§ What you are asked to do: Reproduce precisely the lines between the start of the data below and the line with "from mathutils import Vector, Matrix", both included.

§ Data section:
___
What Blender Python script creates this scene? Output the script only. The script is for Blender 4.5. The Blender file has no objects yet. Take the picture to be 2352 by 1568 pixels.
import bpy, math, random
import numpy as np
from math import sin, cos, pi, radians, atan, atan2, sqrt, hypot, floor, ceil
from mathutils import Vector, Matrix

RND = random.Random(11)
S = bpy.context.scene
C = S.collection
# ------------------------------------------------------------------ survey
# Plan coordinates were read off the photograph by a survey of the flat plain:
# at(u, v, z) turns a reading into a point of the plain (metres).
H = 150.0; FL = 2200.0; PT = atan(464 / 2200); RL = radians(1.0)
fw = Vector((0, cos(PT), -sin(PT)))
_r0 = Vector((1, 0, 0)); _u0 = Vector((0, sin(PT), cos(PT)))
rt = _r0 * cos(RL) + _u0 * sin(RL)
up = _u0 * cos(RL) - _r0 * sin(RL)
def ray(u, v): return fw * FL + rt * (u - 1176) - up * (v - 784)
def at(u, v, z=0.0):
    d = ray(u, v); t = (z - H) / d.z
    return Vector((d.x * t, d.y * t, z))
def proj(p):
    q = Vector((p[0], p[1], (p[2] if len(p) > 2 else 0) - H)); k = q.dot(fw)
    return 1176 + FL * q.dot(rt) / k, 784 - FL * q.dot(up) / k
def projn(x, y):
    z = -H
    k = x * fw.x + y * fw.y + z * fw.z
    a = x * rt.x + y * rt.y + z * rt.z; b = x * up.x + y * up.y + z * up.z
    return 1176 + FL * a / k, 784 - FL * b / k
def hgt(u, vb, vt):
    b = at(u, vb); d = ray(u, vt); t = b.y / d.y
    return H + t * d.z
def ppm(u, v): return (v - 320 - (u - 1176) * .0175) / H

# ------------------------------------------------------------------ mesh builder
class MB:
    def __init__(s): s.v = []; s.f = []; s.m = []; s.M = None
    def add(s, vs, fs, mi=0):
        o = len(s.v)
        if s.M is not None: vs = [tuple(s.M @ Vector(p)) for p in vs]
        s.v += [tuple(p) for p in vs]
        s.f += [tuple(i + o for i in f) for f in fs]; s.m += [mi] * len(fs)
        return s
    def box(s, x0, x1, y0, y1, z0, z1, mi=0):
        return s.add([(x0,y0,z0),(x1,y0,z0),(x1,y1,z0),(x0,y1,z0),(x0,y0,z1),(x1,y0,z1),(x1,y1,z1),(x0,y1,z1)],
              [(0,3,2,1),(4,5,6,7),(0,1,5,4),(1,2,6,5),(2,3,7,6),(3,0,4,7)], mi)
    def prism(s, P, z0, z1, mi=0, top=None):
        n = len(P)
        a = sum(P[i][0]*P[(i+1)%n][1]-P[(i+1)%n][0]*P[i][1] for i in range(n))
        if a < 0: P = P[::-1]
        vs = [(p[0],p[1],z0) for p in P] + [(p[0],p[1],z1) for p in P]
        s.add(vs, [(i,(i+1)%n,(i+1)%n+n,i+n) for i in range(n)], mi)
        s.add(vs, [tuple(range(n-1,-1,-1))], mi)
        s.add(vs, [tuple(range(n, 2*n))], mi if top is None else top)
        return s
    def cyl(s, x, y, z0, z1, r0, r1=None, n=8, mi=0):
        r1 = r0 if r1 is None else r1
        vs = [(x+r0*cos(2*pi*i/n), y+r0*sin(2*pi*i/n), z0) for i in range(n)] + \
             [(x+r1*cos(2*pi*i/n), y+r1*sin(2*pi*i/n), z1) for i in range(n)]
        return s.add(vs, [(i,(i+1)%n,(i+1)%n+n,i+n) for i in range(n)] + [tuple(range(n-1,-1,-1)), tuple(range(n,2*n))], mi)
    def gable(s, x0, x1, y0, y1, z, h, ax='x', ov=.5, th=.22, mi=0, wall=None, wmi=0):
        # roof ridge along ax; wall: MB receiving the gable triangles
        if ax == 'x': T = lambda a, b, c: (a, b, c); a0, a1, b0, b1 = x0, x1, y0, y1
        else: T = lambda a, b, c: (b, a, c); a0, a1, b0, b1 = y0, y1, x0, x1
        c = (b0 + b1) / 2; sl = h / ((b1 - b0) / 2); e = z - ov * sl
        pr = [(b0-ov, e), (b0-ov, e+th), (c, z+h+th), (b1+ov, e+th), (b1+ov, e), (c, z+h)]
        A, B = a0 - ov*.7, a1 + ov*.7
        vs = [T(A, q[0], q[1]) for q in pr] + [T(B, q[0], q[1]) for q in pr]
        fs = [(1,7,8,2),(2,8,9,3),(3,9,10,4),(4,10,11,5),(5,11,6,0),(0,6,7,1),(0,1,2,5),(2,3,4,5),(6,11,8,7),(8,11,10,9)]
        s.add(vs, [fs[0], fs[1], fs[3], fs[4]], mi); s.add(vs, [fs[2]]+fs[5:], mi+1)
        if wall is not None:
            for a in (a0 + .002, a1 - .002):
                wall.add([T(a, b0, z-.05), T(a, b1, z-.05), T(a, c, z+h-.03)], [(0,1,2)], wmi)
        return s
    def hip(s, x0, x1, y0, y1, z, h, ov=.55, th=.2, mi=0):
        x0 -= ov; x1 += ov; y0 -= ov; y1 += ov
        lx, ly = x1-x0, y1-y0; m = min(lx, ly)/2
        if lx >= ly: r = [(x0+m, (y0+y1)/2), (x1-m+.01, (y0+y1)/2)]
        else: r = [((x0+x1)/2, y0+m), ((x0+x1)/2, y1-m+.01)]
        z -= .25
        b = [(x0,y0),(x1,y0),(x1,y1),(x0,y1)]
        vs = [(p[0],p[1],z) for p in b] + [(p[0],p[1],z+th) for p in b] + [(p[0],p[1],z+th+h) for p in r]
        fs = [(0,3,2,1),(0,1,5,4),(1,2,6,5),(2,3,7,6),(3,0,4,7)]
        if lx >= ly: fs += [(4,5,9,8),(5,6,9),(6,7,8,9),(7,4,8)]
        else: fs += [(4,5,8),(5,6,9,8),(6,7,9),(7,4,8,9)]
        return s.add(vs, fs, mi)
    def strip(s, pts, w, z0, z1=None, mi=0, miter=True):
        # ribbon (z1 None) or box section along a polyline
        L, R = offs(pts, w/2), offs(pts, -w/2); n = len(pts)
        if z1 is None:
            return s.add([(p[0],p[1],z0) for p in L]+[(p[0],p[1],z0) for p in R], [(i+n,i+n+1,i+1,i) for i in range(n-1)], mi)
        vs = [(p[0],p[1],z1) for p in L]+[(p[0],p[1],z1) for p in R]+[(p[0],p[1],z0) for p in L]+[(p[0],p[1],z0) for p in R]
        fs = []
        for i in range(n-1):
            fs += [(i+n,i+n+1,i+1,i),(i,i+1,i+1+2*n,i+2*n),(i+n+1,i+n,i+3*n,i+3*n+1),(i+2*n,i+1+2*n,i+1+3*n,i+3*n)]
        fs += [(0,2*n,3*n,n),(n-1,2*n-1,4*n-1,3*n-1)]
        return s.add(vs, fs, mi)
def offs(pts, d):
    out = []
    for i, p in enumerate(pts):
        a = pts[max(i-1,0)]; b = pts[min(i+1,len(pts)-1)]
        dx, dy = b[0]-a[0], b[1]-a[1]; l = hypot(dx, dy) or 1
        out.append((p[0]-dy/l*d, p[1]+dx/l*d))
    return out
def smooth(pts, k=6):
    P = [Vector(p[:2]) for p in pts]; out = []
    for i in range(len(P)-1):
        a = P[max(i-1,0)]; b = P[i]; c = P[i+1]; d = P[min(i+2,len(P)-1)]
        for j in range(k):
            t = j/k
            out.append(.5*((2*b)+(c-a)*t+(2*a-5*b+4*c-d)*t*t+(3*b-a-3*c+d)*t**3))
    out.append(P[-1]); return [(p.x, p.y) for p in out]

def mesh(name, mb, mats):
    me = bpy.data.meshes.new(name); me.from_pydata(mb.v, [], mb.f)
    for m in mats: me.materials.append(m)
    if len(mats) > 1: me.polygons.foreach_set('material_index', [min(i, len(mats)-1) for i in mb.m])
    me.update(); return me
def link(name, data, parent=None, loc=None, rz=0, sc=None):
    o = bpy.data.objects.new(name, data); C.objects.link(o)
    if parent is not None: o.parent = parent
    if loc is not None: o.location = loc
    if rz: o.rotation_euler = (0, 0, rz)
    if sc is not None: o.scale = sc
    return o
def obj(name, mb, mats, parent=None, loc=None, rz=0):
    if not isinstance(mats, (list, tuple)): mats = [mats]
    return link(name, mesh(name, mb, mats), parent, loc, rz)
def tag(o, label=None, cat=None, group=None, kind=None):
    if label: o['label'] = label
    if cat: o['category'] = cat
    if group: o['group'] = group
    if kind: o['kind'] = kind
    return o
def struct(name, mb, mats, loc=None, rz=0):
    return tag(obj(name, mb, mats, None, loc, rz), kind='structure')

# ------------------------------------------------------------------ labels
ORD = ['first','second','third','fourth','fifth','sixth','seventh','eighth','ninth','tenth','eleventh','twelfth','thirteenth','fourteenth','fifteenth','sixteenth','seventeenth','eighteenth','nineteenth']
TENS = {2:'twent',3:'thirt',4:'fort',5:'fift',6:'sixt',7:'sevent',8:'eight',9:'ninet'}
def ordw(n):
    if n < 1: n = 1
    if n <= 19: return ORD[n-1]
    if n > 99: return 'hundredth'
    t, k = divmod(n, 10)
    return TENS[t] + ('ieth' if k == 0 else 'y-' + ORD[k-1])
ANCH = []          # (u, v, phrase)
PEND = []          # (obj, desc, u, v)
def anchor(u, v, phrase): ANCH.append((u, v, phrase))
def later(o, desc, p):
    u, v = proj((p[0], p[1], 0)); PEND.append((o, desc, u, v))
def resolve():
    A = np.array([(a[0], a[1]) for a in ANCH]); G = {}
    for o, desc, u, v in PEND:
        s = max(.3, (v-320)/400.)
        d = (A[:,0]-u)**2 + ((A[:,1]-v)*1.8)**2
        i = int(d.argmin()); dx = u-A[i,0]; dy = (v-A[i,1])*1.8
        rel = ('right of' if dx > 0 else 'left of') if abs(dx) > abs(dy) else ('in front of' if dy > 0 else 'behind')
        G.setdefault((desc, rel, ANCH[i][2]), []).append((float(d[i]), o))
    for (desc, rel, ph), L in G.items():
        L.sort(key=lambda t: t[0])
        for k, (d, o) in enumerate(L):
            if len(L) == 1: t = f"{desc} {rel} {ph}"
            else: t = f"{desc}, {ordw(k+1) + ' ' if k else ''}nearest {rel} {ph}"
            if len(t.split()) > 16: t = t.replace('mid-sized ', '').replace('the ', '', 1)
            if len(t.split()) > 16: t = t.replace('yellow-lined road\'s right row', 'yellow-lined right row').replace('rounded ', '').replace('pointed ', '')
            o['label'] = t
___
§ Right answer:
What Blender Python script creates this scene? Output the script only. The script is for Blender 4.5. The Blender file has no objects yet. Take the picture to be 2352 by 1568 pixels.
import bpy, math, random
import numpy as np
from math import sin, cos, pi, radians, atan, atan2, sqrt, hypot, floor, ceil
from mathutils import Vector, Matrix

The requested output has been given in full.